DateLine (1/25/06 – Buies Creek, North Carolina)
Guest Contributor for Reference Point - Tripp Atkins
I like to tell my friends how hard law school is, so I am a little ashamed of what we did in class last week. We watched a movie! And not one of those boring movies like we have watched before showing us the proper technique for introducing some evidence into a trial but a “real” Hollywood movie. We watched the 1992 classic “My Cousin Vinny”.
Now, just in case you aren’t familiar with the movie, it stars Joe Pesci as an attorney and Ralph Macchio (that’s right, the Karate Kid) as a college student from New York City wrongly accused of murder in a small town in Alabama. Joe’s character has been out of law school for six years but hasn’t tried a case yet. He lead’s Ralph to believe that it’s because he is a personal injury attorney and has been able to settle his cases. Turns out that it took him six tries to pass the bar exam. Joe doesn’t know anything about trying a case, criminal procedure, trial advocacy, or discovery rights – much less about how to win a murder trial that would most definitely end in the death penalty in that small Alabama town.
During the trial, the key witness called by the defense was going to rebut the testimony of one of the prosecution’s witnesses. This witness just happened to be Joe Pesci’s fiancée and the couple had just been in a huge fight about when they were getting married. Joe had told her they would get married as soon as he won his first case. I think Joe was a little afraid of commitment and knew that it was more probable than not he wouldn’t win a case (in law school we call that the “preponderance of the evidence” standard). Since the fiancée was a little mad at Joe, she refused to answer any question that Joe asked. She was belligerent and rude. In legal terminology a witness that is called to testify on behalf of a party but becomes openly antagonistic is called a “hostile witness.” Once a judge declares a witness to be hostile it allows the attorney to take more control in the questioning of the witness.
Are you a hostile witness?

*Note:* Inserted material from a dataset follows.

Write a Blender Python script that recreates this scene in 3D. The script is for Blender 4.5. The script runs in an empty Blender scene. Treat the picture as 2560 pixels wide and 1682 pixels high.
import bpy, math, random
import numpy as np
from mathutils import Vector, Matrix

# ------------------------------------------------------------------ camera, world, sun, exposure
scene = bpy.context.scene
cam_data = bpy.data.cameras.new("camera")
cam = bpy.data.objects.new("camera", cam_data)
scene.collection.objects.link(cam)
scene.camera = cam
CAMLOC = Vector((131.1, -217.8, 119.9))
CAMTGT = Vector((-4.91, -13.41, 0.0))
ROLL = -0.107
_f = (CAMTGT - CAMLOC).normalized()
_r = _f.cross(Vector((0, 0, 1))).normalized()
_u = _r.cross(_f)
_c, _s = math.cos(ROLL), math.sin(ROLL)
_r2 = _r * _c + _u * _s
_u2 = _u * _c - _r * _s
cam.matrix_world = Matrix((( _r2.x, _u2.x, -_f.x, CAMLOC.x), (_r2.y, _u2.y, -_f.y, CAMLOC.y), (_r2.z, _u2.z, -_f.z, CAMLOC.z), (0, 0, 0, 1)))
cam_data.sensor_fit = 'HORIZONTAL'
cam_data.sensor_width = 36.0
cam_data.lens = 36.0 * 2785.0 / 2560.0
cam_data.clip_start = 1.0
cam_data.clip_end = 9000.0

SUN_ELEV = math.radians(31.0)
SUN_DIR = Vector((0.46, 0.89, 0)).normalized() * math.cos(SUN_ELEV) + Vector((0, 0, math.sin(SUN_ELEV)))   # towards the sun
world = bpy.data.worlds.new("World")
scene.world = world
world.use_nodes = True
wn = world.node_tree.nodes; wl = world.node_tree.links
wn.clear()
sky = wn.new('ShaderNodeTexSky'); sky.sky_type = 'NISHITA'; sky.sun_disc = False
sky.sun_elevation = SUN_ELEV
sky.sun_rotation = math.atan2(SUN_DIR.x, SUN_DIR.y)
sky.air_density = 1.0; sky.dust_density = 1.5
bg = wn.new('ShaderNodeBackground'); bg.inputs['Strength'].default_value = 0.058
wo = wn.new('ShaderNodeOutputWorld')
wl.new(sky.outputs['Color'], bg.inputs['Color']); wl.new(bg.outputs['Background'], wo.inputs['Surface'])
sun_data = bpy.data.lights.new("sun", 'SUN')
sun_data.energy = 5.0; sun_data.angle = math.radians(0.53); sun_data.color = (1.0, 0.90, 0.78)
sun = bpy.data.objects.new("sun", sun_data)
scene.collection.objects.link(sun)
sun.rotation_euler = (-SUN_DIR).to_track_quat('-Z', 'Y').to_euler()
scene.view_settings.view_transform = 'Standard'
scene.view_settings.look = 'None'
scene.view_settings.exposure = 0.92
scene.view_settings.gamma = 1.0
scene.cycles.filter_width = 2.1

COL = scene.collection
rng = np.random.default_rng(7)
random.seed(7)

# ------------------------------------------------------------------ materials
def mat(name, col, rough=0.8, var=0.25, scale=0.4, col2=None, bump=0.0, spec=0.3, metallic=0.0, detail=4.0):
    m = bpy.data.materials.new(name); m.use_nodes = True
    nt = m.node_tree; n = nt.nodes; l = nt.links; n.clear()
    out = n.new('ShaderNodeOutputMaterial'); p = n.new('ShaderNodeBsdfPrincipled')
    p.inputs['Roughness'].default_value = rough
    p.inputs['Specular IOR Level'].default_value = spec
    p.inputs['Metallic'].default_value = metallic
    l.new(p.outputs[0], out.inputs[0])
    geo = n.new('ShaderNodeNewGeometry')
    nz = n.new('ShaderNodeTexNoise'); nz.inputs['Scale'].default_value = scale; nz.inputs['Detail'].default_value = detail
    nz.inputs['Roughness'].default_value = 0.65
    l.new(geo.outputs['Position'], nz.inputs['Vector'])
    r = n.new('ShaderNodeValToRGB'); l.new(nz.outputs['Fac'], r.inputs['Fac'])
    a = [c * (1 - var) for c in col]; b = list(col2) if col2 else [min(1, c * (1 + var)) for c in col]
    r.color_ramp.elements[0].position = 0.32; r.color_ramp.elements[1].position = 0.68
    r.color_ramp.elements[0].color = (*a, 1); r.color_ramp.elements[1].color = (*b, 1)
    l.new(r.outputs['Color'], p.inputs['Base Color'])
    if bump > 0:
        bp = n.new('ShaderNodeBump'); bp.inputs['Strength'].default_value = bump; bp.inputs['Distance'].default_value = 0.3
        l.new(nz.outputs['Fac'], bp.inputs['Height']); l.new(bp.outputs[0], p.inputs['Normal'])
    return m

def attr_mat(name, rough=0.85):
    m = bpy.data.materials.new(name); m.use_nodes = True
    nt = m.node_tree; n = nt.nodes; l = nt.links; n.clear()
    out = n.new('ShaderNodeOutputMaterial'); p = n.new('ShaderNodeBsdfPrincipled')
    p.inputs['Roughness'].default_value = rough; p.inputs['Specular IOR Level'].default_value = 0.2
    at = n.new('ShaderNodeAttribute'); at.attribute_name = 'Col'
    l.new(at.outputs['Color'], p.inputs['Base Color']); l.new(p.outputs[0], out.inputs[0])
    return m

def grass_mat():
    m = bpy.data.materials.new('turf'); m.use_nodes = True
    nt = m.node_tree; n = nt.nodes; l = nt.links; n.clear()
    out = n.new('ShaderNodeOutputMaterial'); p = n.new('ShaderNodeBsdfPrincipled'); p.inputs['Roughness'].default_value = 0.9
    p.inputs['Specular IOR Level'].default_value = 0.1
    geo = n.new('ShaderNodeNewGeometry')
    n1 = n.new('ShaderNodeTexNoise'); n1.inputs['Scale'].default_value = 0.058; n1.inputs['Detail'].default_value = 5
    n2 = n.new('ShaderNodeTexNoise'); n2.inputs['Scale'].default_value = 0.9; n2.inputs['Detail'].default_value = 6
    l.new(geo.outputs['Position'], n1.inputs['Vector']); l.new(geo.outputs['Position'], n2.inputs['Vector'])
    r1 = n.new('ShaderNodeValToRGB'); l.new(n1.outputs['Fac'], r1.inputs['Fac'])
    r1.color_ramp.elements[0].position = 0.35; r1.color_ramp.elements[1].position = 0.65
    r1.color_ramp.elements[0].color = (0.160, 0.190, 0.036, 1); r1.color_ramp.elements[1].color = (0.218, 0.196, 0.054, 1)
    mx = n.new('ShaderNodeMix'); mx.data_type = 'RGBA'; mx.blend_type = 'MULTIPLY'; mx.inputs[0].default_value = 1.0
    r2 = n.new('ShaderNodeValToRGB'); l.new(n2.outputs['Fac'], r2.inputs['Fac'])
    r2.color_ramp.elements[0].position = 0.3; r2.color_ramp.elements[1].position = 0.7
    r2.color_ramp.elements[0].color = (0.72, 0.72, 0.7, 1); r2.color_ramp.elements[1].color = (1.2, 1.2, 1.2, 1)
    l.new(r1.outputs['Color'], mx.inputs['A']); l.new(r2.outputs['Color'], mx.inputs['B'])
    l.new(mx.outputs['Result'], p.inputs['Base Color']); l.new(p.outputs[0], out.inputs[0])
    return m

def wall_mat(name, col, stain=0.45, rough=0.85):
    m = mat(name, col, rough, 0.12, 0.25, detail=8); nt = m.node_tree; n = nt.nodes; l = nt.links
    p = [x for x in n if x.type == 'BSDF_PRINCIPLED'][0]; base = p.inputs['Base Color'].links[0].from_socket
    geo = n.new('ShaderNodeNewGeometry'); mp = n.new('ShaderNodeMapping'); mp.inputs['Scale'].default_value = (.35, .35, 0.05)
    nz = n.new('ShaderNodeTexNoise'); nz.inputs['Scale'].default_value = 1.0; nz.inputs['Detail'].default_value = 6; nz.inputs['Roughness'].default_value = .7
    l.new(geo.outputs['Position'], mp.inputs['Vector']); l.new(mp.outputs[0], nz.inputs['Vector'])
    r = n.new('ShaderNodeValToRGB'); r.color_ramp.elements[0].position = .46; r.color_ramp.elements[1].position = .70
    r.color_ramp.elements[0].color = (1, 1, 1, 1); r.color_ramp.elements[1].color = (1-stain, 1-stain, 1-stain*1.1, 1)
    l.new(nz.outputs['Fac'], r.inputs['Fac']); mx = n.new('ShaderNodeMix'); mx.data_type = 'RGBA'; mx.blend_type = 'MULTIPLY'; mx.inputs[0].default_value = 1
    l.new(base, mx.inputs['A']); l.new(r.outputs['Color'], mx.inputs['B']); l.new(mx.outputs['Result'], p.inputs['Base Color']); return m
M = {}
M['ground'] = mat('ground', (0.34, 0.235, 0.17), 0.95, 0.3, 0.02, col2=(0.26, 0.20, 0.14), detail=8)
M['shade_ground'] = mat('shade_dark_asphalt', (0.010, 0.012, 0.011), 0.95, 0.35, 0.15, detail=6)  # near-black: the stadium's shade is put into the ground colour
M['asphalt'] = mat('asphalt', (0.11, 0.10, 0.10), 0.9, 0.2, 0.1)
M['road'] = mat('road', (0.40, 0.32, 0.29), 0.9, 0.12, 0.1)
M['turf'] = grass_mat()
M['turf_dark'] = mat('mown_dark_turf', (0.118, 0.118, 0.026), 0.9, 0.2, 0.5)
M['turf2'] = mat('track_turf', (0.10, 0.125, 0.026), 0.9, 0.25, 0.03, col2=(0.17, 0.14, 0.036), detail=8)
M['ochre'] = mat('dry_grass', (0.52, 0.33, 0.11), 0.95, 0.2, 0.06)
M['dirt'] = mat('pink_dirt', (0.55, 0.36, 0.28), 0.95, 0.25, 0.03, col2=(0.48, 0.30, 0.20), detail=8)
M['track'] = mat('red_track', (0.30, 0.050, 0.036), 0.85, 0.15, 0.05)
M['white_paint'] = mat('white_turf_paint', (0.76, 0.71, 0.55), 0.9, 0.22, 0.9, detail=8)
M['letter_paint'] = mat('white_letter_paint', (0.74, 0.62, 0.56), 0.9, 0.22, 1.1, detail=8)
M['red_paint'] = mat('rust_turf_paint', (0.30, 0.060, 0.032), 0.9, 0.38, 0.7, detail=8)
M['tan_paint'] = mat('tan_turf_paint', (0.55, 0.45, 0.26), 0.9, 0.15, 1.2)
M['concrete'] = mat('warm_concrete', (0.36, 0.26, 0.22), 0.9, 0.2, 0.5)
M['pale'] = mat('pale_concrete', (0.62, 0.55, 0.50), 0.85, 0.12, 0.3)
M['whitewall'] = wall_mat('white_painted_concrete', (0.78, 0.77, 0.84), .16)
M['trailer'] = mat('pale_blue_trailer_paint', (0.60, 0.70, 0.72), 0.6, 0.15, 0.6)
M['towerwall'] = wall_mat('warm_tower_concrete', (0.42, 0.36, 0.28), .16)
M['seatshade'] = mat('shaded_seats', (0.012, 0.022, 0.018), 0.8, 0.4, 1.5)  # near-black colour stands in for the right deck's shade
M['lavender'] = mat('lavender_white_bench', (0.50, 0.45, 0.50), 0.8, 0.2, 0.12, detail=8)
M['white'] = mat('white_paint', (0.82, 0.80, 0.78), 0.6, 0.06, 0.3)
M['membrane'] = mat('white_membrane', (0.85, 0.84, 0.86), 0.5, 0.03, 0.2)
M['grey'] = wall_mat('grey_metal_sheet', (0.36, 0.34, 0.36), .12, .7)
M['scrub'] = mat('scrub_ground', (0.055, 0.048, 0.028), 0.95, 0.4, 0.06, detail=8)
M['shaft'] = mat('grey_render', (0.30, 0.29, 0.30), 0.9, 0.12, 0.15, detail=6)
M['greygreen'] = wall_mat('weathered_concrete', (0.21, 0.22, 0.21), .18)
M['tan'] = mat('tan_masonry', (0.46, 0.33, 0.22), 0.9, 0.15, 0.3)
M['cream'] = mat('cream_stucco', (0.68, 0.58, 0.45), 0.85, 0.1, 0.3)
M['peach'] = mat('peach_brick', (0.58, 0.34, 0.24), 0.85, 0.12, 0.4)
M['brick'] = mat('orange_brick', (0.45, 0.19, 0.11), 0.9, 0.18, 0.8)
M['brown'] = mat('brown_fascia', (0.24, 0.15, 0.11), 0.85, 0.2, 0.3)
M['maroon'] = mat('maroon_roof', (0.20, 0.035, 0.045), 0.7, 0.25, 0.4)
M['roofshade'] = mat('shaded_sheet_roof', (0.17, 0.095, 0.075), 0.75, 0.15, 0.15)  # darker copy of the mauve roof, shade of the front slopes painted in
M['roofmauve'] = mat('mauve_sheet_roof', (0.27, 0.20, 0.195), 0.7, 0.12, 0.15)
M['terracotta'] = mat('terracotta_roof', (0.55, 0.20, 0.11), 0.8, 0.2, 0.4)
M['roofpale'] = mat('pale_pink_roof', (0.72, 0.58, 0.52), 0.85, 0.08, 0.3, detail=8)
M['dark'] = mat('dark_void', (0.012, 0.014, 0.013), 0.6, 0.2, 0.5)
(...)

God calls us to be His “witnesses in Jerusalem, and in all Judea and Samaria, and to the ends of the earth.” (Acts 1: 8). Sometimes in our daily lives it gets hard to be the perfect witness. Someone cuts you off in traffic. You don’t get the right change when you pay for dinner. When things get tough it seems like the devil is just asking the wrong questions causing us to go down the wrong roads, say things we don’t mean, and do things we shouldn’t. When times get like this, The Supreme Judge might have to declare us “hostile” so our public defender, Jesus Christ, can take measures into His own hands. Thank God!